Хелька судорожно хватает последний и отдает Юреку:
– На-на-на.
Юрек мне:
– Этой девочке нечего строить. Она не будет строить.
Я:
– Что? (Грубо, жестким голосом.)
– Она все у нее забрала.
Хелька смотрит на Юрека (Юрек – на Хельку).
– Она… та послушная девочка.
Ханя отдает Хельке восемь кубиков, Юрек добавляет свой, девятый.
Ханя, увлекшись, добавляет еще.
– Я ей все уже отдала, Юрек, все уже ей отдала.
(У меня слезы на глазах.)
Начинаю со своего «Что?» – единственного мною произнесенного слова, жесткого, чужого – и по духу, и по звучанию – всему происходящему. Дети друг друга понимали, я притворялся, что не понимаю; клетки моего мозга, голосовые связки, весь я со всем своим, таким богатым, прошлым – все было воплощением грязи и фальши рядом с чудесной мистерией звуков, легких, серебряных тонов. Нет здесь места научным рассуждениям, есть настроение, есть сокровенная беседа чувств, которых не должна касаться наука. Размышлять я буду, но этим только врежу́ себе…
Юрек уселся в креслице Хельки, за ее столик. Хелька смотрит на Юрека. Она не думает, нет, – она лишь чувствует. Сожалеет о долгих минутах, когда сидела за этим столиком одна, вдали от детей, наблюдая за ними. Но все это уже прошло и не вернется. Она покинула свое тихое гнездышко. Сколько пришлось перетерпеть! – но и это позади. Теперь там сидит Юрек, тот самый Юрек, который толкнул ее на днях. Хелька его прощает, уступает ему свою тихую гавань, свое убежище. Ей жаль того, что больше не вернется.

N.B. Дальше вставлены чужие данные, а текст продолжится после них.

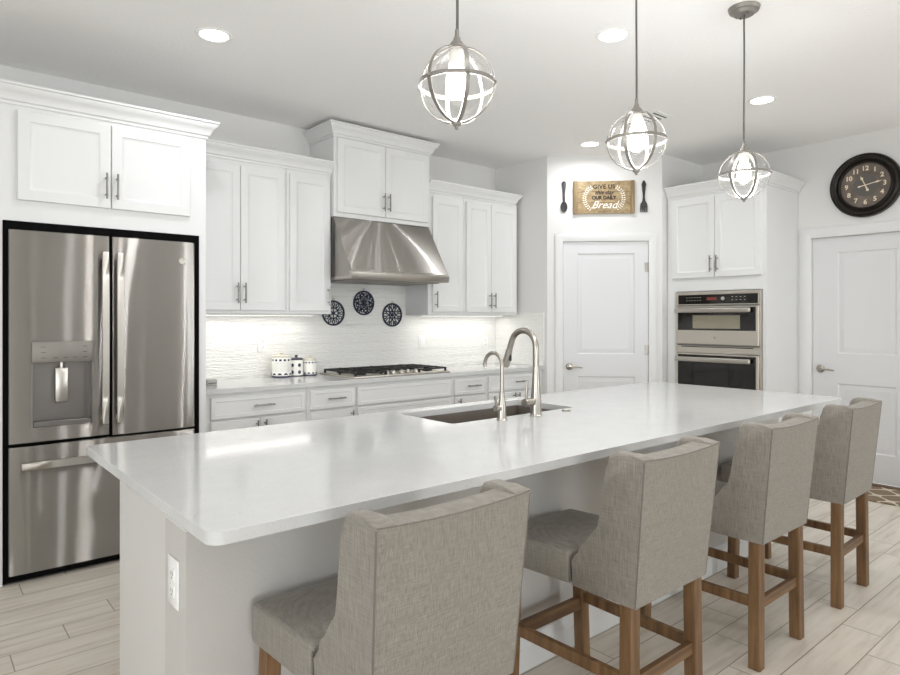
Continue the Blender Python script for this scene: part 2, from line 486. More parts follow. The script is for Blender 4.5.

Они отнимают у нее кубики: Хелька робко возражает, зная, что жизнь жестока и все напрасно, но бежать не хочет. Здесь важны не слова, а тихий и грустный голос, выражение лица, поза. Никакой актрисе не удалось бы так убедительно молить о помощи, пощаде и сострадании. До чего же гениальна природа, которая способна превратить трехлетнего ребенка в олицетворение просьбы. А слова? Такие прямодушные: «Ханя, пожалуйста, не бери мои кубики».
Ханя-жизнь не знает жалости – хватает кубики. Последним оставшимся кубиком Хелька бьет Ханю по голове. Боится, что та даст ей сдачи. Обратите внимание на драматические ноты в троекратном «На-на-на!», когда она сует кубик Юреку. Так умирающий знаменосец отдает знамя случайному солдату – лишь бы уберечь от рук врага.